At the end of 2015, Kimray approached operations about trialing the electric actuator, citing sustained success other operators have had using them in New Mexico. Due to the lack of historical data for plungers on area wells, the decision was made to outfit the well with conventional plunger equipment from the onset. Doing so allowed operations to make sure the well would indeed respond well to a plunger before trying new equipment. Once the cycles started looking promising, Kimray allowed the client to trial the R2L with the option to purchase. Since it was installed in late February of 2016 (and purchased in May), there have only been a few minor hiccups to report. The results have been exciting and display the potential these actuators have for future implementation on a larger scale.

RESULTS & BENEFITS

The R2L electric actuator has proven to be a success. There are three main benefits to using the electric actuator over conventional pneumatic equipment:

1. As discussed, the primary motivation is to increase efficiency by reducing the amount of time operators have to spend fixing faulty solenoid valves and replacing top works on the actuator. This has been proven true.

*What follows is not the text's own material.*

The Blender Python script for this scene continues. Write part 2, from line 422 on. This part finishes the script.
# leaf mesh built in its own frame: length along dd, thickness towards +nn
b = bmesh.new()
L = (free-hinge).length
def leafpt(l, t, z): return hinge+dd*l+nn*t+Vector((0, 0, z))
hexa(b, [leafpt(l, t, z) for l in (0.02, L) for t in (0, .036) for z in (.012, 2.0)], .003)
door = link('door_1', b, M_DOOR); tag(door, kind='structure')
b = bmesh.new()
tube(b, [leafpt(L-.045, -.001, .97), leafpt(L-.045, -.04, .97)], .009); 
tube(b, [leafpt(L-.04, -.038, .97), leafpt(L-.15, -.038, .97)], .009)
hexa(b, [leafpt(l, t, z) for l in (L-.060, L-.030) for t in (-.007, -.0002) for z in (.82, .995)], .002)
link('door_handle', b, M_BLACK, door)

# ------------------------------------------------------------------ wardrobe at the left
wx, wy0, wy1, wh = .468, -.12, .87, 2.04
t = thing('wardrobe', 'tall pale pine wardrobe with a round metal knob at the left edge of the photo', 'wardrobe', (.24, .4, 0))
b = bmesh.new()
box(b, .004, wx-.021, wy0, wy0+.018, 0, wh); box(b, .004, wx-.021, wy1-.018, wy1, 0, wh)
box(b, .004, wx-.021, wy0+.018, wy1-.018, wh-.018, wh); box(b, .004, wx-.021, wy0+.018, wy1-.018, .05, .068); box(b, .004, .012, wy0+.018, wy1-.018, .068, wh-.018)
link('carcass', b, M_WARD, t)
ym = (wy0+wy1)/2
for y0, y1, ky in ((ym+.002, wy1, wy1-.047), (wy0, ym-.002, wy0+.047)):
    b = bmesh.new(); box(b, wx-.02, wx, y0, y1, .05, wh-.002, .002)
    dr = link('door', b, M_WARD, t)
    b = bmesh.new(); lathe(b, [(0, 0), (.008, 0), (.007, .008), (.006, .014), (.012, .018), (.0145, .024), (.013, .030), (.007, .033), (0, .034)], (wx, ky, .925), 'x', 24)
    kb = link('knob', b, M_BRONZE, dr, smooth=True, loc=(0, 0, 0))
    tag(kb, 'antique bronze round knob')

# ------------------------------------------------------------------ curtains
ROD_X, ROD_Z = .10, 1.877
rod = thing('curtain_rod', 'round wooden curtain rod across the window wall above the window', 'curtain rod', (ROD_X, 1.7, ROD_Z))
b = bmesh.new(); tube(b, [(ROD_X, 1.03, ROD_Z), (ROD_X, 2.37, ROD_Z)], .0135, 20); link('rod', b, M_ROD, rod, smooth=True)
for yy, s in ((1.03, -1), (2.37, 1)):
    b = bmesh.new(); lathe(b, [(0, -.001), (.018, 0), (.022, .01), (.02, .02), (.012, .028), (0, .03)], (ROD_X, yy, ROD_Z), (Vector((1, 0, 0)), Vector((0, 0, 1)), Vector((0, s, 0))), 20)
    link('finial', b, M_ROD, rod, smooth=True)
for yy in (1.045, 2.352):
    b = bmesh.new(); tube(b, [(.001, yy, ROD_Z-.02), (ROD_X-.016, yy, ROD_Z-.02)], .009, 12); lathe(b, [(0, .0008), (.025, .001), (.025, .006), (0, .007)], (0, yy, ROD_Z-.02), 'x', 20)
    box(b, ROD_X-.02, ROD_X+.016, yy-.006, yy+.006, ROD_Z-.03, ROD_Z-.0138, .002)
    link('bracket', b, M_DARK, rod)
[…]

2. Second, there is a significant cost savings opportunity. On average, operations is replacing two solenoids per well per year and one actuator top works per well per year because of wet supply gas (Note: this is an estimated average. In reality, some solenoids are operational for a longer period of time while others are replaced more frequently). With solenoids costing ~$300 and the actuator top works costing ~$600, operations is spending $1200 per year on replacement parts on average. While the electric actuator is more expensive upfront than its pneumatic counterpart, not having to continually buy replacement kits or new solenoids altogether presents an opportunity to save ~$1200 per year.

3. Another thing to note is the battery voltage. The ‘jail battery’, which is the primary source for the R2L electric actuator for this well, consistently stays between 12.7 and 14 volts. Even in periods of consistent rain recently, the battery has been able to keep up with the actuator since it has been in operation. The battery charges during the day and gets down to about 12.7 volts at night. Even though the R2L has the battery backup, if conditions continue to be as they have been for the last month, we should never have to use it.

CONCLUSION

In summary, the operations team received a recommendation from the vendor for improving operating costs and driving some efficiencies as these wells are moved towards artificial lift setups. Despite some initial hiccups that tend to accompany any new piece of equipment, two different options were tested and have ultimately been successful thus far, with substantial gains made in reliability. While not the least expensive piece of equipment, going forward the company will see prescient benefits in terms of OPEX, efficiency goals and an enhanced social license to operate via reduced fugitive emissions.